In 1994, tax law allowed a $600,000 exemption for individuals; under current tax law, individuals receive a $5.49 million exemption and for couples it’s $11 million. The congressional plan fresh out of a House and Senate negotiation involving both Noem and South Dakota’s senior senator John Thune would allow a married couple to pass $22 million tax-free and far more with even modest planning.

And not everyone Noem represents shares her fear and loathing of the federal estate tax.

Donn Teske, president of the Kansas Farmer’s Union, is a multi-generation beef and cattle farmer who also raised dairy for 20 years.

“They’re paying off their damned donors,” Teske said in a phone interview, referring to politicians. “Hardly any farmers are affected by this estate tax.

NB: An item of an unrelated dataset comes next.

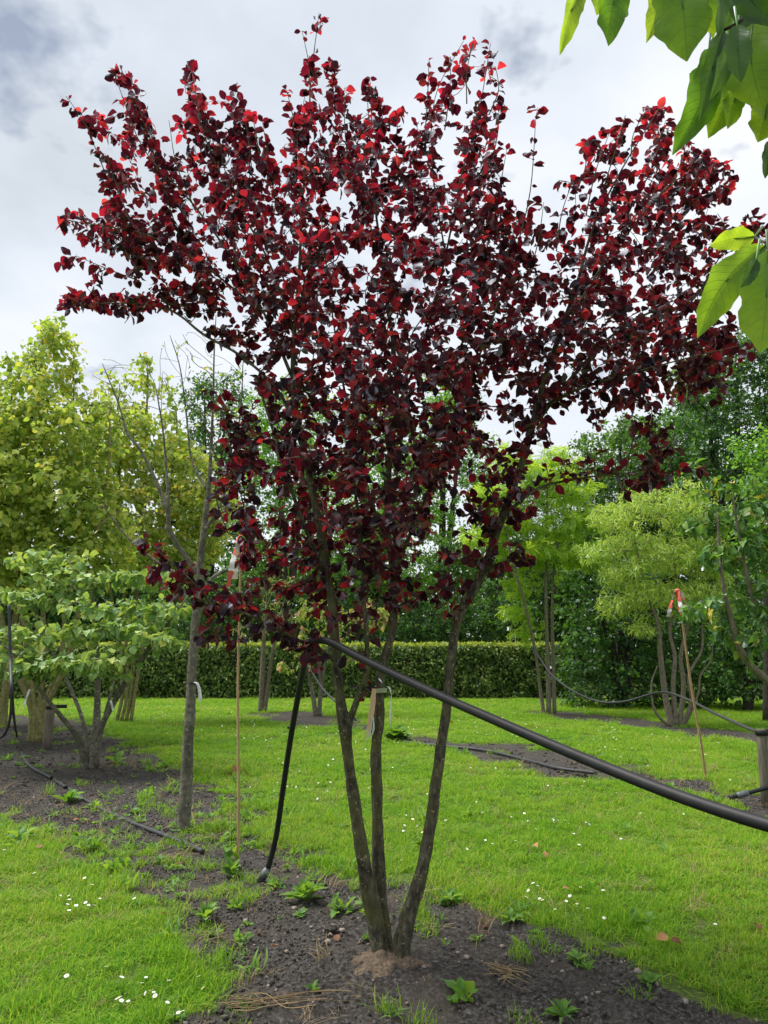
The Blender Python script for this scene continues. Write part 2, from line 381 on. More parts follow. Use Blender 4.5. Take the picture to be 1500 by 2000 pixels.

And if they are, well, they’ve got some wealth.”

Teske said he’s also concerned that by eliminating the estate tax, Congress will be forced to offset the lost revenue by repealing the stepped-up basis, an inheritance maneuver that allows inheritors of farmland to avoid capital gains taxes.

“Losing stepped-up basis for estate tax would much more dramatically hurt farmers,” he said.

The South Dakota Farm Bureau declined a request for its insight on the issue. Its parent organization, the American Farm Bureau, supports both a repeal of the estate tax and a continuation of the stepped-up basis Teske mentioned.

Only 15 states and the District of Columbia currently have an estate tax. No estate tax has been collected statewide in South Dakota since 2005. The state – in addition to friendly tax laws – is home to a $1 billion trust industry.

And loosening up dynastic tax regulations can be good, not only for the largest farm and ranch family estates and the many wealthy families who need only have a post office box in South Dakota to take advantage of the state’s friendly trust laws, but it’s also good for local business.

“Every time a beneficiary in one generation dies and the benefits pass to the next generation, the trust gets trimmed by 40 percent, which means the fees also get trimmed by 40 percent,” Lord said.

The tax documents from Hamlin County affirm Noem’s story that her family was affected by an estate tax, but also provide further details about the politician’s family’s finances, including that her father benefited from a $100,000 government loan through the Department of Agriculture.

Still, Rep. Noem is clearly sticking to her story.

As she eyes the governor’s office in Pierre in 2018, facing a Republican primary opponent in state attorney general Marty Jackley – who has already begun painting Noem as a Washington insider – her long-ago struggle as a farmer burdened by draconian taxes will remain a clarion call to her rural bona fides. On her campaign’s website, below the photograph of her in a baseball cap and flannel riding a horse, a text box reads: “While Kristi was taking college classes, her father was killed in a farming accident. She stepped up and helped the family farm. As the family was still suffering from their loss, they were hit with the death tax.”

That, according to her website, is why she got into politics.